Kazan is one of the oldest Tatar cities in Russia. The estimates of the date of its oundation range from the early 11th century to the late 13th century. It was the seat of the Tatar Khanate and the capital of a part of the Golden Horde in the 15th and 16th centuries. Now Kazan is famous for the unique blend of Muslim and Christian influences, magnificent ancient cathedrals and mosques, its beautiful Kremlin, and the Kul Sharif mosque built in 2005 to commemorate the millenium of the city. Kazan is the capital city of the Tatar Republic, where Tatar culture, language and traditions are thoroughly preserved.
Yelabuga is a beautiful city on the Kama river, whose history dates back to the 10th century when Volga Bulgarian border castle was built here. The 10th century tower and the ruins of a fortress on a picturesque hill make a magnificent view. The city center preserves the atmosphere of the XIX century. Yelabuga is the birthplace of Russian painter Ivan Shishkin, famous for his woodland sceneries.
Simbirsk was founded in 1648 by boyar Bogdan Khitrovo. The fort of "Simbirsk" was strategically placed on a hill on the Western bank of the Volga River. The fort was meant to protect the eastern frontier of the Russian Empire from the nomadic tribes and to establish a permanent Imperial presence in the area. In 1668, Simbirsk withstood a month-long siege by a 20,000-strong army led by rebel commander Stepan Razin. Later, in next century another famous country rebel, Yemelyan Pugachev, was imprisoned in Simbirsk before execution. In 18th century Simbirsk began to develop into an important regional center. The beautiful Holy Trinity Cathedral was constructed in a restrained Neoclassical style between 1827–1841. In 1924, the city was renamed Ulyanovsk in honor of Vladimir Ulyanov, better known as Lenin, who was born in Simbirsk in 1870. During the Soviet period, Ulyanovsk was an important tourist center, drawing visitors from around the country because of its revolutionary importance. Now the city attracts tourists mostly as an old russian town with its provincial beauty.

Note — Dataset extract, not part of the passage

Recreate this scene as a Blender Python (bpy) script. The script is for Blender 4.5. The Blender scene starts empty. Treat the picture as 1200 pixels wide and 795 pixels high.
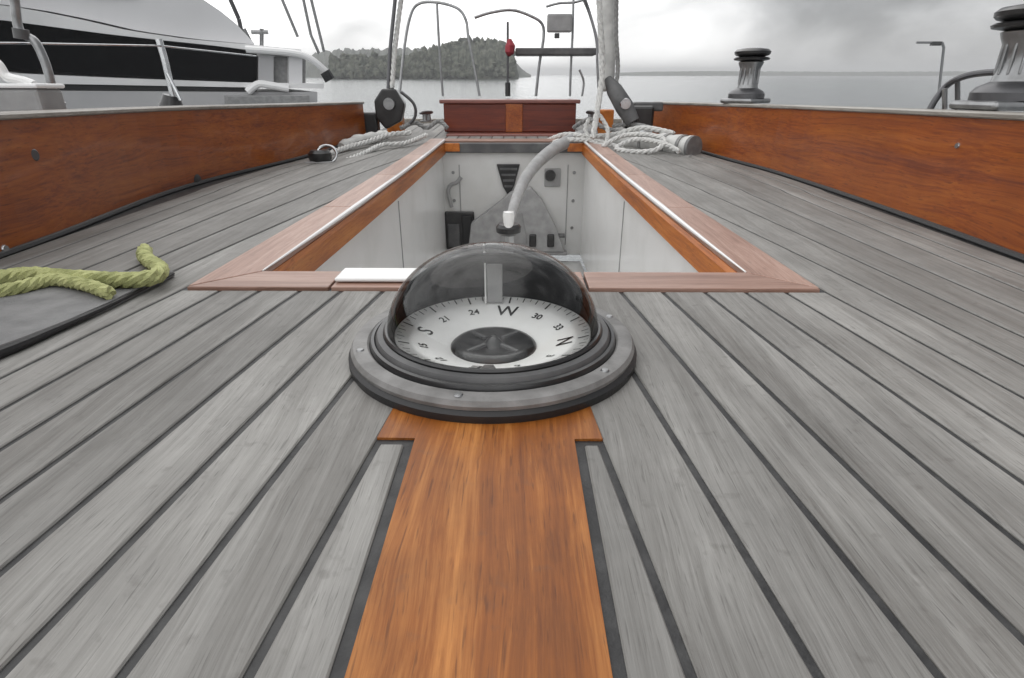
import bpy, bmesh, math, random
from mathutils import Vector, Matrix
random.seed(7)
PI = math.pi
R = math.radians
scene = bpy.context.scene
C = scene.collection

# ------------------------------------------------------------------ camera
FOCAL = 20.0
CAM = Vector((0, 0, 0.21))
PITCH = R(24.94)                      # the lens looks down on the deck
cd = bpy.data.cameras.new('camera')
cam = bpy.data.objects.new('camera', cd); C.objects.link(cam)
cd.lens = FOCAL; cd.sensor_width = 36; cd.clip_start = 0.01; cd.clip_end = 20000
cam.location = CAM; cam.rotation_euler = (PI / 2 - PITCH, 0, 0)
scene.camera = cam

# ------------------------------------------------------------------ world: overcast sky
w = bpy.data.worlds.new('World'); scene.world = w; w.use_nodes = True
nt = w.node_tree; nt.nodes.clear()
def N(t, k, **kw):
    n = t.nodes.new(k)
    for a, b in kw.items(): setattr(n, a, b)
    return n
SUN_EL, SUN_AZ = 52, -14
out = N(nt, 'ShaderNodeOutputWorld')
sky = N(nt, 'ShaderNodeTexSky', sky_type='NISHITA', sun_disc=False)
sky.sun_elevation = R(SUN_EL); sky.sun_rotation = R(SUN_AZ)
bg1 = N(nt, 'ShaderNodeBackground'); bg1.inputs[1].default_value = 0.08
nt.links.new(sky.outputs[0], bg1.inputs[0])
tc = N(nt, 'ShaderNodeTexCoord')
mp = N(nt, 'ShaderNodeMapping'); mp.inputs['Scale'].default_value = (1.0, 1.0, 2.6)
mp.inputs['Location'].default_value = (0.55, 0.1, 0.3)
nt.links.new(tc.outputs['Generated'], mp.inputs[0])
n1 = N(nt, 'ShaderNodeTexNoise'); n1.inputs['Scale'].default_value = 3.0; n1.inputs['Detail'].default_value = 6
n1.inputs['Roughness'].default_value = 0.5; n1.inputs['Distortion'].default_value = 0.3
nt.links.new(mp.outputs[0], n1.inputs[0])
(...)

The town is situated on the left bank of the Volga river at a 200 km distance from Kazan, near the ancient city of Bolgar founded here in IX-X centuries. Volga Bulgars became muslim in 922, accepting new religion from Bagdad Caliphate. Information about this northern muslim state appeared then in Arabian and Persian historical literature of the Middle Ages. Volga Bulgars interacted as well with neighbor Slavonic countries - Kiev Russia and North-East principalities of the Upper Volga. However, when in 1236 the Golden Horde started the conquest of the Eastern Europe, Russians were enslaved and Volga Bulgaria lost much of its independent state and became one of the most famous parts of the Golden Horde. In the 14th century Bulgaria started to decline. The city of Bolgar was abandoned and since the end of the XVIII century only a small village was situated nearby. Only in 1957 a new town was founded which got the name Bolgar in 1991. The ancient city of Bolgar is now a historical and architecture museum.